NBA rigged poker suspect's wife says the case is a flop
Federal prosecutors allege a Georgia man named John Mazzola — nickname “John South” — played on the “Cheating Team” in rigged poker games in Manhattan and Miami.
Federal prosecutors allege a Georgia man named John Mazzola — nickname “John South” — played on the “Cheating Team” in rigged poker games in Manhattan and Miami. The brazen, high-tech scheme was backed by the Mafia and raked in millions of dollars, according to an indictment unsealed this week.
At least some of this came as news to Mazzola’s wife.
“We don’t even own our own home. He drives a piece-of-crap truck. They can check every account,” Tasha Mazzola said in a phone interview Friday.
“I can tell you, he doesn’t even know half of those people on the list,” she added, referring to the 30 other defendants charged in what investigators dubbed “Operation Royal Flush.” She said her husband hasn’t played poker in New York City “in years” after he was robbed of his shoes and other belongings at gunpoint during a game.

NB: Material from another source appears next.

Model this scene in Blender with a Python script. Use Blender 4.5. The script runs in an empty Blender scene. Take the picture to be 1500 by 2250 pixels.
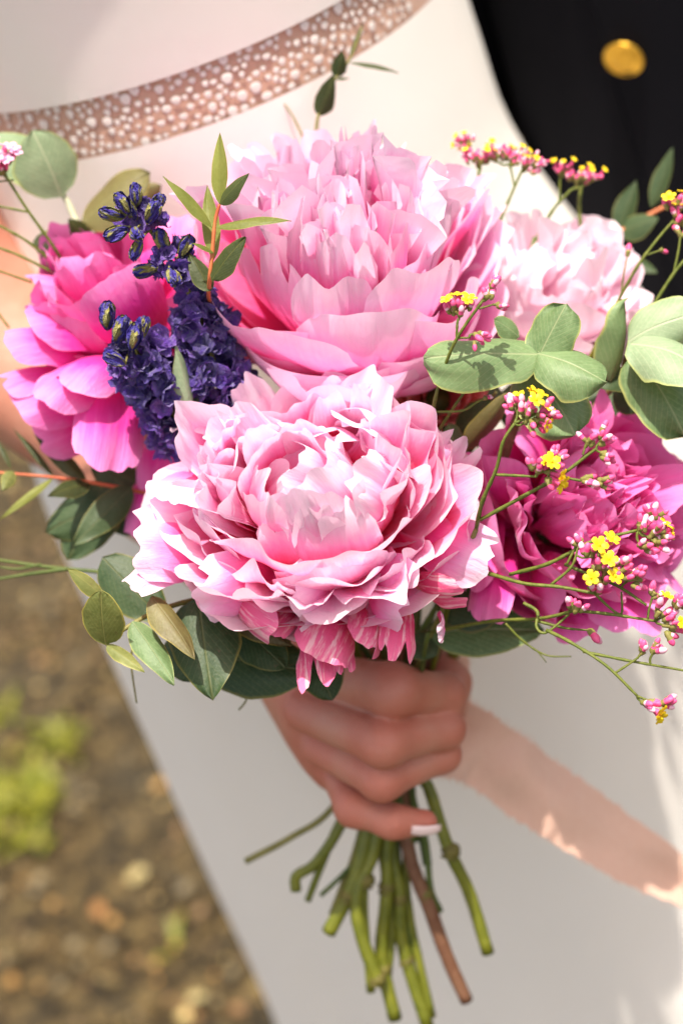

The government’s 22-page indictment suggests there is more to the story. In prosecutors’ telling, Mazzola was part of a criminal plot to lure big-fish gamblers to ritzy tables surreptitiously outfitted with card-scanning devices, X-rays and other cheating equipment. Mazzola, 43, also allegedly participated in an armed robbery to steal a manipulated shuffling machine.